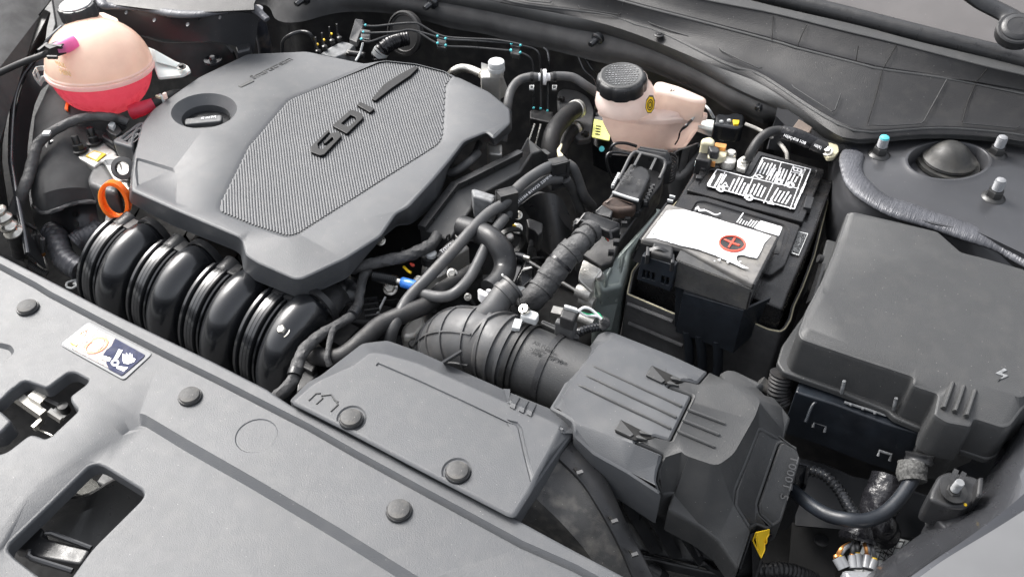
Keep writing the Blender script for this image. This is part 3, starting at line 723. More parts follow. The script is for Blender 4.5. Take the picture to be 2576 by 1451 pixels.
# ================================================================ AIR CLEANER BOX
AZ = .02
air = Thing('air_cleaner_box', 'big grey air cleaner box with ridged lid and side ribs', 'air cleaner')
_a, _b = Pz('c3', 600, 1150, AZ), Pz('c4', 1500, 272, AZ)
_n = (_b-_a).cross(Vector((0, -1, -.95))).normalized()
def fs_(u, v, c='c4'): return [PV(*K(c, u, v), _a, _n)]
fT = rc(Q('c3', 895, 338, .004, 965, 352, .008, 1500, 565, .008, 1815, 712, .008, 1722, 818, .016, 1600, 785, AZ, 1440, 850, AZ, 1668, 932, AZ, 1472, 1335, AZ, 1330, 1290, AZ, 1150, 1350, AZ) +
       Q('c4', 1240, 165, AZ, 1500, 272, AZ) + fs_(1450, 400) + fs_(1432, 520) + fs_(1488, 660) +
       fs_(1150, 440) + fs_(830, 262) + fs_(645, 90) + fs_(605, 1235, 'c3') + Q('c3', 590, 1160, AZ-.004, 500, 1100, .010, 385, 1040, -.002, 460, 920, -.002, 620, 640, -.002, 700, 540, -.002, 770, 450, -.002, 830, 365, .0), .004, 2)
def pocket(c, q, z): return rc(L(c, z, *q), .002, 2)
pk1 = pocket('c3', (1310, 646, 1560, 765, 1600, 800, 1440, 832, 1400, 812, 1255, 735), AZ)
pk2 = pocket('c3', (1026, 1136, 1290, 1270, 1335, 1310, 1160, 1342, 1130, 1325, 975, 1240), AZ)
crease = rc(L('c3', AZ, 930, 420, 1000, 440, 1440, 640, 1560, 720, 1700, 830, 1640, 910, 1460, 1320, 1250, 1270, 1100, 1345, 850, 1240, 590, 1130, 455, 1055, 520, 950, 720, 610, 850, 450), .006)
def sealed(T_, loops, holes, depth):
    g = G(); loft(g, [lower(inset(T_, -.0005), depth), lower(inset(T_, -.0005), .006), T_, inset(T_, .0025, .0022), inset(T_, .0032, .0026)])
    hh = []
    for h in holes:
        loft(g, [inset(h, -.0006), lower(inset(h, .0006), .002), lower(inset(h, .002), .028)]); hh.append(inset(h, -.0006)); sheet(g, lower(inset(h, .002), .028))
    sheet(g, inset(T_, .0032, .0026), loops=loops, holes=hh); return g
crF = L('c3', AZ, 935, 425, 1440, 642, 1610, 720, 1690, 812, 1600, 775, 1432, 840, 1652, 935, 1462, 1322, 1325, 1278, 1145, 1338) + L('c4', AZ, 1238, 155) + L('c3', AZ, 1010, 1312, 600, 1140, 450, 1060, 500, 940, 700, 640, 830, 460)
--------
• **REQUIRED WORK**
Retype the data above exactly; pictures are not part of the copy.

• **THE RESULT**
Keep writing the Blender script for this image. This is part 3, starting at line 723. More parts follow. The script is for Blender 4.5. Take the picture to be 2576 by 1451 pixels.
# ================================================================ AIR CLEANER BOX
AZ = .02
air = Thing('air_cleaner_box', 'big grey air cleaner box with ridged lid and side ribs', 'air cleaner')
_a, _b = Pz('c3', 600, 1150, AZ), Pz('c4', 1500, 272, AZ)
_n = (_b-_a).cross(Vector((0, -1, -.95))).normalized()
def fs_(u, v, c='c4'): return [PV(*K(c, u, v), _a, _n)]
fT = rc(Q('c3', 895, 338, .004, 965, 352, .008, 1500, 565, .008, 1815, 712, .008, 1722, 818, .016, 1600, 785, AZ, 1440, 850, AZ, 1668, 932, AZ, 1472, 1335, AZ, 1330, 1290, AZ, 1150, 1350, AZ) +
       Q('c4', 1240, 165, AZ, 1500, 272, AZ) + fs_(1450, 400) + fs_(1432, 520) + fs_(1488, 660) +
       fs_(1150, 440) + fs_(830, 262) + fs_(645, 90) + fs_(605, 1235, 'c3') + Q('c3', 590, 1160, AZ-.004, 500, 1100, .010, 385, 1040, -.002, 460, 920, -.002, 620, 640, -.002, 700, 540, -.002, 770, 450, -.002, 830, 365, .0), .004, 2)
def pocket(c, q, z): return rc(L(c, z, *q), .002, 2)
pk1 = pocket('c3', (1310, 646, 1560, 765, 1600, 800, 1440, 832, 1400, 812, 1255, 735), AZ)
pk2 = pocket('c3', (1026, 1136, 1290, 1270, 1335, 1310, 1160, 1342, 1130, 1325, 975, 1240), AZ)
crease = rc(L('c3', AZ, 930, 420, 1000, 440, 1440, 640, 1560, 720, 1700, 830, 1640, 910, 1460, 1320, 1250, 1270, 1100, 1345, 850, 1240, 590, 1130, 455, 1055, 520, 950, 720, 610, 850, 450), .006)
def sealed(T_, loops, holes, depth):
    g = G(); loft(g, [lower(inset(T_, -.0005), depth), lower(inset(T_, -.0005), .006), T_, inset(T_, .0025, .0022), inset(T_, .0032, .0026)])
    hh = []
    for h in holes:
        loft(g, [inset(h, -.0006), lower(inset(h, .0006), .002), lower(inset(h, .002), .028)]); hh.append(inset(h, -.0006)); sheet(g, lower(inset(h, .002), .028))
    sheet(g, inset(T_, .0032, .0026), loops=loops, holes=hh); return g
crF = L('c3', AZ, 935, 425, 1440, 642, 1610, 720, 1690, 812, 1600, 775, 1432, 840, 1652, 935, 1462, 1322, 1325, 1278, 1145, 1338) + L('c4', AZ, 1238, 155) + L('c3', AZ, 1010, 1312, 600, 1140, 450, 1060, 500, 940, 700, 640, 830, 460)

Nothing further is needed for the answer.